In terms of the utilisation of the commercial loans, Nancy Gathungu says the borrowing proceeds from the total 39 loans amounting to Sh1.4 trillion had the approval of Parliament but were used for activities which although included in the budget, were not exclusively for development expenditure.
"No records were maintained indicating which development projects the funds were channelled to."
On the other hand, sovereign and syndicated loans amounting to Sh1.13 trillion which were received into the Consolidated Fund Services (CFS), had no schedule of expenditure showing how the proceeds were used for development expenditure.
Consequently, the special audit could not establish whether these funds were utilized exclusively for development expenditures.
Out of the total loans received in the period under review, three whose agreements were entered into between 2013 and 2015 and are denominated in Euro all totalling €29,510,462 had no information on drawdown.
According to Gathungu, the National Treasury indicated that the drawdown amounts were yet to be shared by the implementing agencies."It was, therefore, not possible to confirm the extent of utilisation of the individual loans."

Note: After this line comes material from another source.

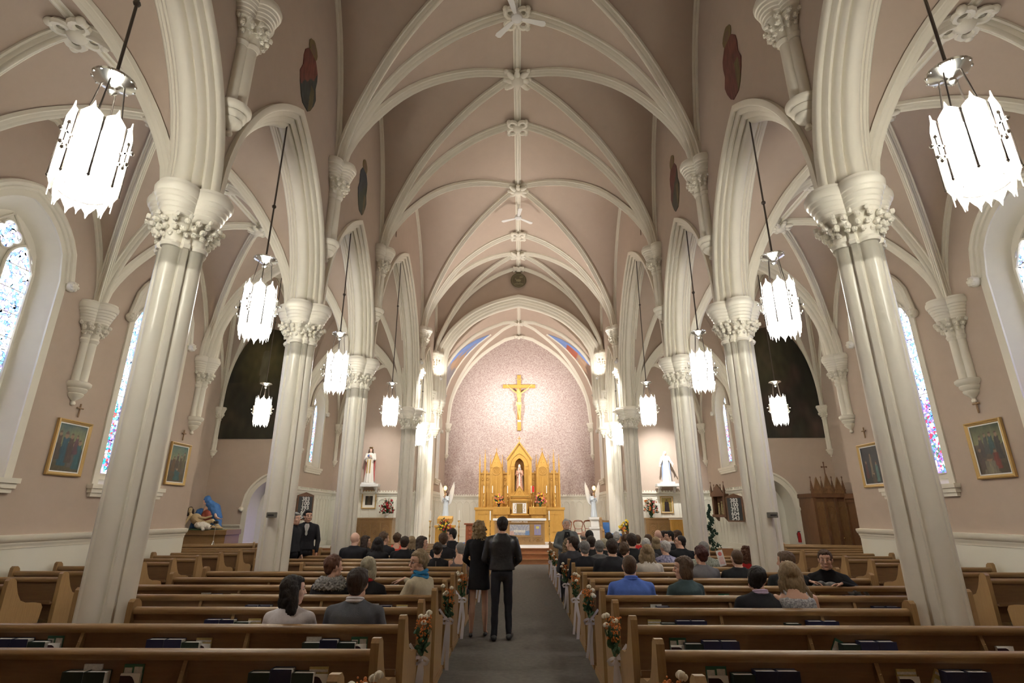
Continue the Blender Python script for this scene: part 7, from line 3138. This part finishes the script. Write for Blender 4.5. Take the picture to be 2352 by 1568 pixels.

Further, the report notes that there were unexplained discrepancies between the loan balances as per the National Treasury records and information obtained through alternative audit procedures as of December 31, 2021.
This, according to the auditor, indicates a lack of periodic loan reconciliations.
Going forward, Gathungu recommends that the National Treasury adhere to Section 15 (2) (c) of the Public Finance Management Act 2012 by utilizing all the loan proceeds on development expenditure.
Secondly, it directs that the borrowing process should be strictly adhered to, including seeking the legal opinion of the Attorney General before contracting the loans.
It adds that the National Treasury should carry out a reconciliation of loan balances with the various creditors, and should establish an accountability framework for borrowed funds that specifically identifies the projects or programmes the loans are applied to.